Exercise description >>
Each line below should be retyped exactly, with no pictures.

Provided material >>

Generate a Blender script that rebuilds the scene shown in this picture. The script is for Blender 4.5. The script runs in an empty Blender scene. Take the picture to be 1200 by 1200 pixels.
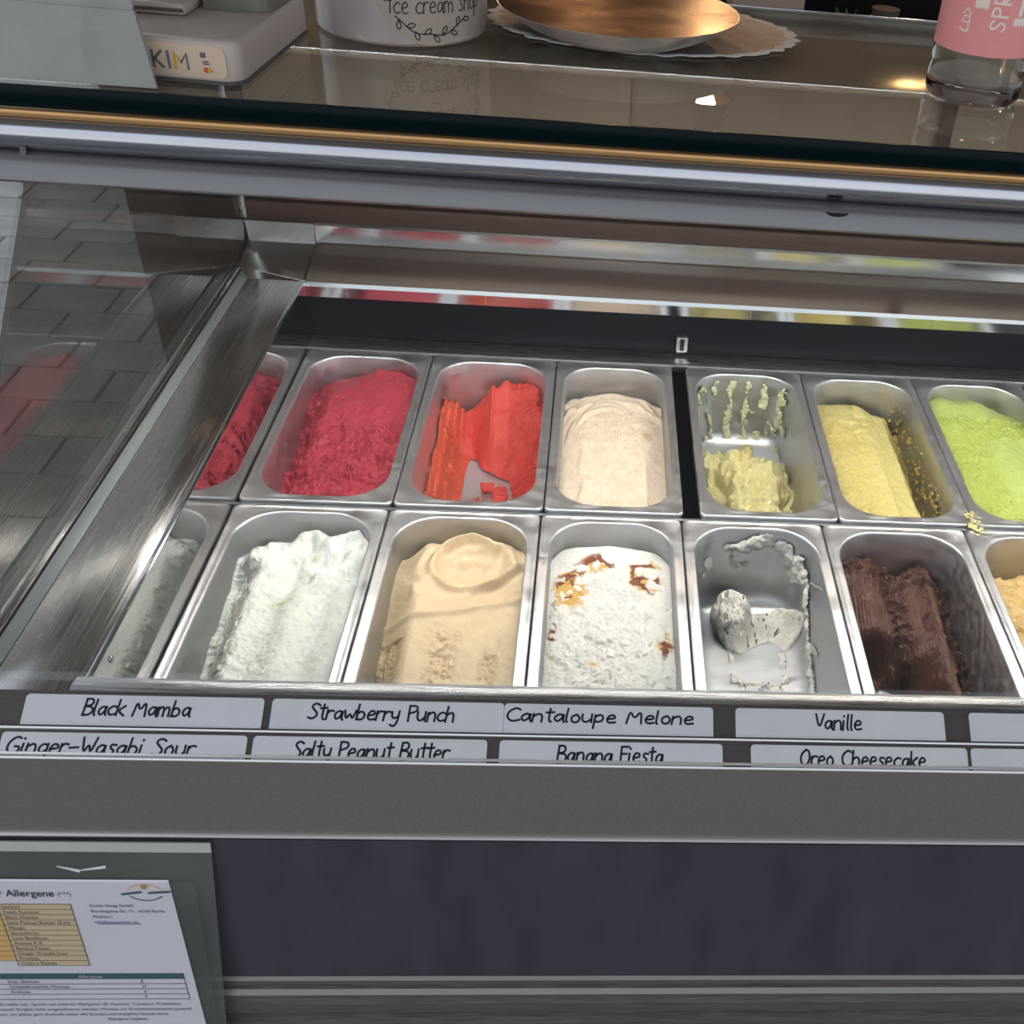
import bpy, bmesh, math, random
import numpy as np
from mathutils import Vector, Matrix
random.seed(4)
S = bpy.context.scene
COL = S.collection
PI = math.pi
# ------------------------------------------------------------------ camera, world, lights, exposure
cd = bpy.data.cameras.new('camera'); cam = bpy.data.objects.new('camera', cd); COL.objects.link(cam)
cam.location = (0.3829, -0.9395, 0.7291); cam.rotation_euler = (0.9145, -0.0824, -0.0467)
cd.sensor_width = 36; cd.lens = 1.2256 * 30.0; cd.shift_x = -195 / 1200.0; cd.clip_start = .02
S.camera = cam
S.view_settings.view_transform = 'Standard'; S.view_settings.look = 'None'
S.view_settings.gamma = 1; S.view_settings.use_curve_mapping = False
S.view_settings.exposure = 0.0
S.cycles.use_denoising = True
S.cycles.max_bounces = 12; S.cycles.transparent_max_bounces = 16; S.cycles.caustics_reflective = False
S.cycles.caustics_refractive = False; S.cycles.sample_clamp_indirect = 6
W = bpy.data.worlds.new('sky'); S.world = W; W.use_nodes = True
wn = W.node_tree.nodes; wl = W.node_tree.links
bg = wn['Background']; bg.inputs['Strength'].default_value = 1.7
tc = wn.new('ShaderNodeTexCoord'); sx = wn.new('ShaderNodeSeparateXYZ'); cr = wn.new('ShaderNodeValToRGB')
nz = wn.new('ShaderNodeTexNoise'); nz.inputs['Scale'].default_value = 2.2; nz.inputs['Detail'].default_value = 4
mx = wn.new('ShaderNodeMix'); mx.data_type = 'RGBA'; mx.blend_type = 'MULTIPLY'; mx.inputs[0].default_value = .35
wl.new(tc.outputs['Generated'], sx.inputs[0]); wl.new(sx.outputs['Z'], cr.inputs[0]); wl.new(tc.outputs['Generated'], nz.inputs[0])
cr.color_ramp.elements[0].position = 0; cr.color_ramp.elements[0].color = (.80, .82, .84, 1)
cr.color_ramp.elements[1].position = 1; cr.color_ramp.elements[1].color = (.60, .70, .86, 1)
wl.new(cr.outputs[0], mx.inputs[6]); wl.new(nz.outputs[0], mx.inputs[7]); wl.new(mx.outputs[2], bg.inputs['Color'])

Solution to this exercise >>
Generate a Blender script that rebuilds the scene shown in this picture. The script is for Blender 4.5. The script runs in an empty Blender scene. Take the picture to be 1200 by 1200 pixels.
import bpy, bmesh, math, random
import numpy as np
from mathutils import Vector, Matrix
random.seed(4)
S = bpy.context.scene
COL = S.collection
PI = math.pi
# ------------------------------------------------------------------ camera, world, lights, exposure
cd = bpy.data.cameras.new('camera'); cam = bpy.data.objects.new('camera', cd); COL.objects.link(cam)
cam.location = (0.3829, -0.9395, 0.7291); cam.rotation_euler = (0.9145, -0.0824, -0.0467)
cd.sensor_width = 36; cd.lens = 1.2256 * 30.0; cd.shift_x = -195 / 1200.0; cd.clip_start = .02
S.camera = cam
S.view_settings.view_transform = 'Standard'; S.view_settings.look = 'None'
S.view_settings.gamma = 1; S.view_settings.use_curve_mapping = False
S.view_settings.exposure = 0.0
S.cycles.use_denoising = True
S.cycles.max_bounces = 12; S.cycles.transparent_max_bounces = 16; S.cycles.caustics_reflective = False
S.cycles.caustics_refractive = False; S.cycles.sample_clamp_indirect = 6
W = bpy.data.worlds.new('sky'); S.world = W; W.use_nodes = True
wn = W.node_tree.nodes; wl = W.node_tree.links
bg = wn['Background']; bg.inputs['Strength'].default_value = 1.7
tc = wn.new('ShaderNodeTexCoord'); sx = wn.new('ShaderNodeSeparateXYZ'); cr = wn.new('ShaderNodeValToRGB')
nz = wn.new('ShaderNodeTexNoise'); nz.inputs['Scale'].default_value = 2.2; nz.inputs['Detail'].default_value = 4
mx = wn.new('ShaderNodeMix'); mx.data_type = 'RGBA'; mx.blend_type = 'MULTIPLY'; mx.inputs[0].default_value = .35
wl.new(tc.outputs['Generated'], sx.inputs[0]); wl.new(sx.outputs['Z'], cr.inputs[0]); wl.new(tc.outputs['Generated'], nz.inputs[0])
cr.color_ramp.elements[0].position = 0; cr.color_ramp.elements[0].color = (.80, .82, .84, 1)
cr.color_ramp.elements[1].position = 1; cr.color_ramp.elements[1].color = (.60, .70, .86, 1)
wl.new(cr.outputs[0], mx.inputs[6]); wl.new(nz.outputs[0], mx.inputs[7]); wl.new(mx.outputs[2], bg.inputs['Color'])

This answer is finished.